The x63X series has a reputation for being “dirty” and “noisy” but I’ve not found that to be true. They’re really quite well-designed and still totally usable in their stock form. Input and output headroom is about +21dBu, full pro line level, and I suspect that when people encounter noise it’s because they’re driving them with tiny consumer- or instrument-level signals. Proper gainstaging reveals the true capabilities. But it’s also easy to improve them.

Most of these units are old enough now that they need re-capping. There are two positions in the 263X where polar electrolytics are used to couple signal, and these can end up slightly reverse-biased. It’s best to replace those with high-quality bipolar electros. I haven’t found that massively increasing the supply reservoirs has much benefit (though it doesn’t hurt either), given that the supply is regulated downstream and current draw isn’t enormous. I did bump the size of the caps after the regulators, though. And the 1uFs in parallel with the big reservoirs are there as RFI bypasses, since large caps tend to be more inductive. You can improve the performance in that role by replacing them with 1uF stacked non-inductive film caps, though most big modern electrolytics have much better decoupling characteristics than the original components (I use Panasonic FC series because of their low ESR, high ripple current, and long life + temperature tolerance).

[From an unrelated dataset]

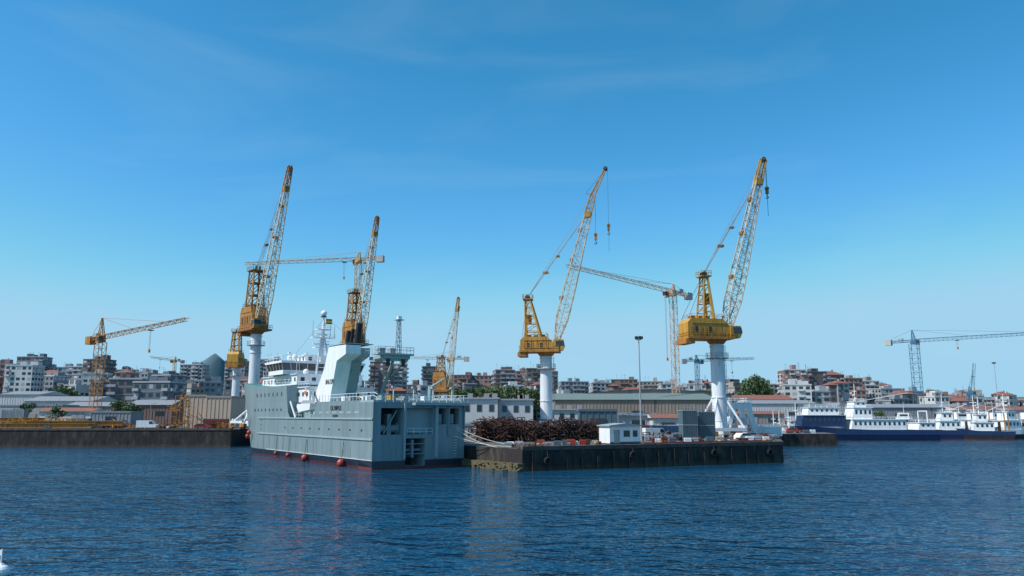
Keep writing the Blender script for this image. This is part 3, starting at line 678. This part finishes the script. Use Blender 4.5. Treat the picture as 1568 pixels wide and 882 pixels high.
b.build('superstructure',(-3.5,-.8,0),parent=SH)
b=MB()
for i in range(10):
    a=math.pi*.5*i/10;c=math.pi*.5*(i+1)/10
    p0=(36.8-3.2*math.sin(a),8.05,7.6+3.0*(1-math.sin(a)));p1=(36.8-3.2*math.sin(c),8.05,7.6+3.0*(1-math.sin(c)))
    b.beam(p0,p1,.14,WHT)
b.xz([(27.5,9.0),(33.2,8.6),(34.2,9.6),(34,10.1),(27.2,10.1)],6.0,7.7,WHT); b.xz([(28.5,10.1),(32.5,10.1),(31.7,10.7),(29.2,10.7)],6.2,7.5,GRY)
b.cyl((30.8,6.0,7.5),(30.8,6.0,12.4),.25,.2,WHT,8); b.beam((30.8,6,12.4),(30.8,7.4,12.9),.18,WHT); b.beam((30.8,7.3,12.9),(30.8,7.0,11),.04,ROPE)
for x in(25.5,26.6): b.cyl((x,6.6,8.2),(x+.9,6.6,8.2),.45,.45,WHT,10)
b.build('rescue_boat_and_davit',parent=SH)
b=MB()
PR=[(34.0,10.3),(25.5,10.3),(24.3,13.5),(22.8,17.6),(18.8,18.6),(18.8,20.2),(26.8,20.4),(28.6,16.5)]
b.xz(PR,2.0,4.8,WHT)
b.xz([(33,10.3),(26.4,10.3),(25.2,13.5),(23.6,17.6),(20.2,18.5),(20.2,19.9),(26.3,20.1),(28,16.3)],-.4,1.99,HULL2)
b.box(18.9,26.7,-.4,4.9,20.41,20.55,HULL2)
b.cyl((20.2,2.2,20.5),(19.2,2.2,24.2),.6,.55,BLK,12); b.cyl((21.8,3.4,20.5),(21,3.4,22.9),.4,.4,BLK,12); b.cyl((22.8,2.2,20.5),(22,2.2,23.4),.35,.35,BLK,12)
b.build('exhaust_casing',parent=SH)
b=MB()
b.box(13.5,20,-5.0,-.2,17.7,18.3,HULL2); b.box(12.8,15.5,-5.4,1.5,18.3,18.6,HULL2)
b.rail([(13,1.4,18.6),(12.8,-5.3,18.6),(20,-5.0,18.6)],1.1,GRY,1.2,.045); b.rail([(13,1.4,18.6),(18,1.4,18.6)],1.1,GRY,1.2,.045)
b.cyl((19.5,-4.6,17.7),(25,-4.6,10.4),.3,.4,HULL2,8); b.beam((14,-4.6,17.6),(20,-4.6,15.0),.16,HULL2)
b.beam((14,-4.8,17.5),(14,.0,17.5),.25,HULL2)
for sx in (-1.6,.4): b.box(13.4,14.8,sx-.5,sx+.5,18.6,19.5,GRY)
b.lattice((14.6,-3.2,18.6),(14.6,-3.2,24.6),(0,1,0),lambda t:.8-.3*t,lambda t:.8-.3*t,8,.06,.035,GRY); b.box(13.9,15.3,-3.9,-2.5,24.6,24.7,GRY); b.box(14.3,14.9,-3.6,-2.9,24.7,25.3,WHT)
b.cyl((13.8,-3.8,17.7),(13.8,-3.8,16.4),.35,.35,DARK,10); b.cyl((13.8,-.9,17.7),(13.8,-.9,16.4),.35,.35,DARK,10)
b.build('stern_gantry',parent=SH)
b=MB()
b.cyl((46,0,18.7),(45.2,0,26.5),.5,.3,WHT,10); b.beam((44,1.6,15.9),(45.5,.2,24.5),.18,WHT); b.beam((44,-1.6,15.9),(45.5,-.2,24.5),.18,WHT)
for z in(17.5,19.2,21,22.8): b.beam((44.6,-1.2,z),(44.6,1.2,z),.09,WHT)
for z,w in((21.5,1.8),(23.5,2.3),(25.2,1.4)): b.box(44.6,46.4,-w,w,z,z+.15,WHT); b.rail([(44.6,w,z),(44.6,-w,z)],.8,WHT,1,.035)
b.box(46.2,46.5,-1.7,1.7,22.2,22.5,WHT); b.box(46.1,46.4,-1.2,1.2,24.2,24.5,WHT)
b.ball((45.3,0,28.6),.62,WHT,8); b.cyl((45.2,0,26.5),(45.3,0,28.0),.2,.15,WHT,8); b.cyl((45.3,0,27.8),(45.3,0,28.0),.6,.6,DARK,10)
for y in(-2.3,2.3,-1.4): b.cyl((45,y,23.6),(45,y,26.5+y*.2),.05,.04,GRY,5)
b.box(44.0,44.06,-1.3,0,27,27.35,REDP);b.box(44.0,44.06,-1.3,0,26.6,27,FLAG);b.box(44.0,44.06,-1.3,0,26.3,26.6,REDP); b.beam((44.03,0,26),(45.2,0,27.5),.03,ROPE)
b.poly([(45.3,0,28.0),(24,2,21)],.025,ROPE); b.poly([(45.3,0,27.4),(75,0,16)],.025,ROPE)
for x,y,z in((57,7,24),(50,-7.5,25),(58,-5,23),(43,6,21.5)): b.cyl((x,y,16),(x,y,z),.05,.03,WHT,5)
b.build('mast',(-3,0,0),parent=SH)
b=MB()
for i in range(7): s=42+i*2.6; b.box(s-.3,s+.3,8.0,8.11,11.8,12.5,GLASS)
for i in range(8): s=42+i*2.4; b.cyl((s,7.98,9.1),(s,8.06,9.1),.28,.28,GLASS,10)
for s in (6,9,12,15,18,21): b.box(s-.9,s+.9,8.0,8.03,8.3,8.62,HULL2)
for i in range(9): s=4+i*4.4; b.box(s-.25,s+.25,7.99,8.04,5.6,5.85,NAVY)
for s in(3,11,27,40,52): b.box(s-.06,s+.06,8.0,8.05,1.6,4.3,HULL2)
for zz in(5.2,6.1,7.0): b.cyl((54,7.98,zz),(54,8.05,zz),.16,.16,BLK,8)
b.rail([(22.5,7.8,10.3),(0.2,7.8,10.3),(-1.1,7.9,10.0),(-1.1,-8,10.0),(22,-7.8,10.3)],1.15,WHT,1.3,.045)
for i in range(22):
    x=random.uniform(1,19);y=random.choice((random.uniform(3.5,7),random.uniform(-7,2)));s=random.uniform(.4,1.0)
    b.box(x,x+s*1.6,y,y+s,10.3,10.3+s,random.choice((GRY,WHT,HULL2,HULL2,HULL,YEL)))
for y in(-6.5,-3,0.5,4): b.cyl((1.5,y,10.3),(1.5,y,12.3),.09,.07,WHT,6); b.box(1.2,1.8,y-.3,y+.3,12.2,12.5,GRY)
b.cyl((6,-5,10.3),(6,-5,12.8),.5,.4,HULL2,10); b.cyl((6,-5,12.6),(2.2,-5.6,14.0),.22,.12,HULL2,8)
b.build('deck_fittings',parent=SH)
def fender(x,z,r,y=8.1,nm='red_buoy_fender'):
    b=MB(); b.ball((x,y+r*.6,z),r,REDP,8,1.15); b.beam((x,y+r*.5,z+r),(x,8.1,z+3.2),.04,ROPE); b.build(nm,parent=SH)
for x,z,r in((10.5,.5,.62),(27,.6,.55),(36,.7,.4),(43,.8,.35),(61,4.4,.45),(62,3.6,.42)): fender(x,z,r)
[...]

All opamps have 10n ceramic local decoupling caps, a really nice thing that allows you to drop in most modern opamps without much worry. However, you can do better by replacing these with 100nF non-inductive film or ceramic caps, especially if you’re swapping in higher-bandwidth opamps.

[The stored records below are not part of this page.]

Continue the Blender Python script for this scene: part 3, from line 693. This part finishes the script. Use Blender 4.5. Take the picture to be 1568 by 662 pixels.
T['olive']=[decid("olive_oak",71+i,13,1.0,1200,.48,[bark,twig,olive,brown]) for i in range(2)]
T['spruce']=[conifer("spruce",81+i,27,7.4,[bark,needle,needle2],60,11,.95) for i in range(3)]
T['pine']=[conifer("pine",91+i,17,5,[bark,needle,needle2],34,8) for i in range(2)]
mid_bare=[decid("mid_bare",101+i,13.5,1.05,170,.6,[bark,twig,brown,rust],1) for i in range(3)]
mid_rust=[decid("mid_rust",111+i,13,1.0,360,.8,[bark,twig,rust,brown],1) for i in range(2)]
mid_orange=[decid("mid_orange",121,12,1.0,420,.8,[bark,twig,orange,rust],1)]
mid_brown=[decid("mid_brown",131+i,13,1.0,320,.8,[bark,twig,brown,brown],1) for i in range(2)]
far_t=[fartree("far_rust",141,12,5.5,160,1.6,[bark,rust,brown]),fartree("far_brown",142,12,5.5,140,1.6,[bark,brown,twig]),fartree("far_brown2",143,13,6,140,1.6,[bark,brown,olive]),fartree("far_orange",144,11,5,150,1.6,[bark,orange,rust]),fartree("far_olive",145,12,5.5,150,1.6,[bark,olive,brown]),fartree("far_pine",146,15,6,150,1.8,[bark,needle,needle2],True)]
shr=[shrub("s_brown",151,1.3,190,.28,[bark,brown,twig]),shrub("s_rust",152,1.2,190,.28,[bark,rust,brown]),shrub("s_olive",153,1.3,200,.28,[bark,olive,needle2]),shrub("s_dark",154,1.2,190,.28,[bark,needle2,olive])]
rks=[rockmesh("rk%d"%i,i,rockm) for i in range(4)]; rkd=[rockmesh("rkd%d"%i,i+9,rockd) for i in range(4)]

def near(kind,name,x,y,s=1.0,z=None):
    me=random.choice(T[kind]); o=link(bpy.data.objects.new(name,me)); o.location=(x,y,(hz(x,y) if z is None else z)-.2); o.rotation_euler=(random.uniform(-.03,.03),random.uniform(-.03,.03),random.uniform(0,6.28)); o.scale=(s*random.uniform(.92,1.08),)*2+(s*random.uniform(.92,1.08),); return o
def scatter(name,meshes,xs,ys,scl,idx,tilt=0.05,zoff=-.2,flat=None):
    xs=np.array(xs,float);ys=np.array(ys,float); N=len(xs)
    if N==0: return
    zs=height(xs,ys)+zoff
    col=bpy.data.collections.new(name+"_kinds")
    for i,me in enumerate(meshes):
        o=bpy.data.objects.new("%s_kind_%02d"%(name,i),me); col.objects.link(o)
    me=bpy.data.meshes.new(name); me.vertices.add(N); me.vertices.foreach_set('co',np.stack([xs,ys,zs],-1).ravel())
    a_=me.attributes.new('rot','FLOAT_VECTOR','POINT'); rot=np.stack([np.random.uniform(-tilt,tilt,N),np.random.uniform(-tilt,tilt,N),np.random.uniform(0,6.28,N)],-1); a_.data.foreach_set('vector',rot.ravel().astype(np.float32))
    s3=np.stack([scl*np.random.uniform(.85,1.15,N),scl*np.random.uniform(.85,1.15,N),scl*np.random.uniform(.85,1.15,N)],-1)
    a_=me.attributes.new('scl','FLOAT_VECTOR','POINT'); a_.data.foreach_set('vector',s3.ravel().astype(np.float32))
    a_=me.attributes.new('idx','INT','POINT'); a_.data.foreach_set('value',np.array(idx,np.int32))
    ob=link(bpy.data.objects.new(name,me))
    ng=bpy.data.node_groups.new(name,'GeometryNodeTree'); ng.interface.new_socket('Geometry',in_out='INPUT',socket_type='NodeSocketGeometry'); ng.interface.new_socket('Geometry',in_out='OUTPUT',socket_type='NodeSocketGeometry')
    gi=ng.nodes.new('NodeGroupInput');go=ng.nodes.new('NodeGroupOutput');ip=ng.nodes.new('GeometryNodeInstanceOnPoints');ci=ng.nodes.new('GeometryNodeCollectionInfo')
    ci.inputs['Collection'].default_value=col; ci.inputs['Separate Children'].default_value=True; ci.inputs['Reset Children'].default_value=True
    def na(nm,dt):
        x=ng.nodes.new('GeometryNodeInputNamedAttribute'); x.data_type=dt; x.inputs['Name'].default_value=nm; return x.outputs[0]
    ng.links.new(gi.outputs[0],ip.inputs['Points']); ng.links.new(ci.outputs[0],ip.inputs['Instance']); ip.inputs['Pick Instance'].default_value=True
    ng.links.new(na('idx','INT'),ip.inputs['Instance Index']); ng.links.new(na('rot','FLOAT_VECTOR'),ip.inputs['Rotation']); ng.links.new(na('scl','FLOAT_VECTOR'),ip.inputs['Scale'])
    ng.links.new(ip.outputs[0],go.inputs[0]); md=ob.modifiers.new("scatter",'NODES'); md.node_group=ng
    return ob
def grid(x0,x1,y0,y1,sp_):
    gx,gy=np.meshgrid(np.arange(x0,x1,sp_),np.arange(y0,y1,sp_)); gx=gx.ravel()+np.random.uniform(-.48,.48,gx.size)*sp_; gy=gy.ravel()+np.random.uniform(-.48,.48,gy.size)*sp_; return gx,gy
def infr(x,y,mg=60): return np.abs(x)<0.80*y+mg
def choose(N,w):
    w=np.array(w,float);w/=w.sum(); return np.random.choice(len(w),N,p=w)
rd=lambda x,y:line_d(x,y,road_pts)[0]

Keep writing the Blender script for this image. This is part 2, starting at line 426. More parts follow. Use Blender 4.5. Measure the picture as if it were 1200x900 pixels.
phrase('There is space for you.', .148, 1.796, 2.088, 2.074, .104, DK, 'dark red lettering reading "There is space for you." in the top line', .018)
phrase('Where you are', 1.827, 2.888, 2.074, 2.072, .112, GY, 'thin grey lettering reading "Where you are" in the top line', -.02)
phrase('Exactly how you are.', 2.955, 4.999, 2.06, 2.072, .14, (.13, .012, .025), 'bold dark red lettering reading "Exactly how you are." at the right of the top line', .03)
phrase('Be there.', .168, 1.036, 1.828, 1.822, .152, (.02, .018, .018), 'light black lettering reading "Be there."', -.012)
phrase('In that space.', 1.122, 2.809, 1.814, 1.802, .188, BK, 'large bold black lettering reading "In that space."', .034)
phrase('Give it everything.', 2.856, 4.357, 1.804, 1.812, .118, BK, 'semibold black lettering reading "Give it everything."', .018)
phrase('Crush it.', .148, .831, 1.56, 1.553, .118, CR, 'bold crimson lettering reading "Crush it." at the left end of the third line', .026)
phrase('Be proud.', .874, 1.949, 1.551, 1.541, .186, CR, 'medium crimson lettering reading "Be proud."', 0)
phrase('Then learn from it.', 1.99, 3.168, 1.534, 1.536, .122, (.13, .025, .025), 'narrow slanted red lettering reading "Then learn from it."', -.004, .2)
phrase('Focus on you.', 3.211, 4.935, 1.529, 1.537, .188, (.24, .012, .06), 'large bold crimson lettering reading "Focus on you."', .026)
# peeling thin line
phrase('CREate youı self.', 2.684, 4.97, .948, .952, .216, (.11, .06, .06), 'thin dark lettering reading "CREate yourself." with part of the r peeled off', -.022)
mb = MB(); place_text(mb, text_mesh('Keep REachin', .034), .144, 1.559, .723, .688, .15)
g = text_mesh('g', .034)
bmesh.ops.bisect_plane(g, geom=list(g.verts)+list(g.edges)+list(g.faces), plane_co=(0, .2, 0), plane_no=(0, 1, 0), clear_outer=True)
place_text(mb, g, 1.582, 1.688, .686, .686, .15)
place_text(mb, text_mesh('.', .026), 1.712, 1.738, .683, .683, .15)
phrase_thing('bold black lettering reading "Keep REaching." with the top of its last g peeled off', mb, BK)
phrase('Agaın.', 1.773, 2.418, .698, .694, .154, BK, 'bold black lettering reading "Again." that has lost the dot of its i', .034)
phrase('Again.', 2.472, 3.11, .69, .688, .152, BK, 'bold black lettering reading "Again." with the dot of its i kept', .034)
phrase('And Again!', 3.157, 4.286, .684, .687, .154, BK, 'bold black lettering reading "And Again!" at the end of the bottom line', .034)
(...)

For opamps, U1 needs to be a FET-input type. As usual, I find the OPA1642 works wonderfully here, because of its low noise and current draw. U7 is the output amp, which is a Signetics NE5534, stock. This is a great opamp and doesn’t need changing, though it is somewhat overcompensated -- best to reduce C24 to 33pf or 22pf, though you should increase the local decouplers to .1uF if you do this. U5 is the crossover opamp, and it does pass signal to the output when you’re in high-frequency mode. The stock 4558 is really too noisy and slews poorly for the application. I replaced this with an NE5532 and found that both noise and distortion performance improved by about 5-8dB.

The front and rear inputs are identical, except that the rear input shorts out the input gain control. The input impedance for both is 390k, which is not really optimal for either high or low-impedance applications (most DIs have a 1M input Z). I opted to DC-couple the input (shorting C2) and changed R2 to 100k to reduce input noise a little further. 100k is still easily drivable by the typical guitar pedal, for example. You can also move C1 to the other side of R1 (i.e. in parallel with R2), to create a better input RFI filter. This makes sense because most modern sources you’d drive this with have very low output impedance, so strapping a cap across the input doesn’t do anything because it’s just in parallel with the cable capacitance. Putting it after R1 creates a lowpass filter -- and no, it won’t cut into the audio range; the corner frequency is about 1MHz. Even if you were driving the unit from a passive guitar pickup, the corner frequency would still be up around 75kHz.

Lastly, all x63X models almost universally need calibration, just due to normal drift from age. I found that the VCA symmetry trim was off by quite a bit in this 263X. I don’t think that it’s necessary to replace the VCA -- the 1252, aka 2150, is fine -- but most people replace them with trimless THAT2180s, which explains why they see a performance increase (you don’t need to calibrate the symmetry on the 2180). You get most of the same benefit by just calibrating the unit and leaving the 1252 in there.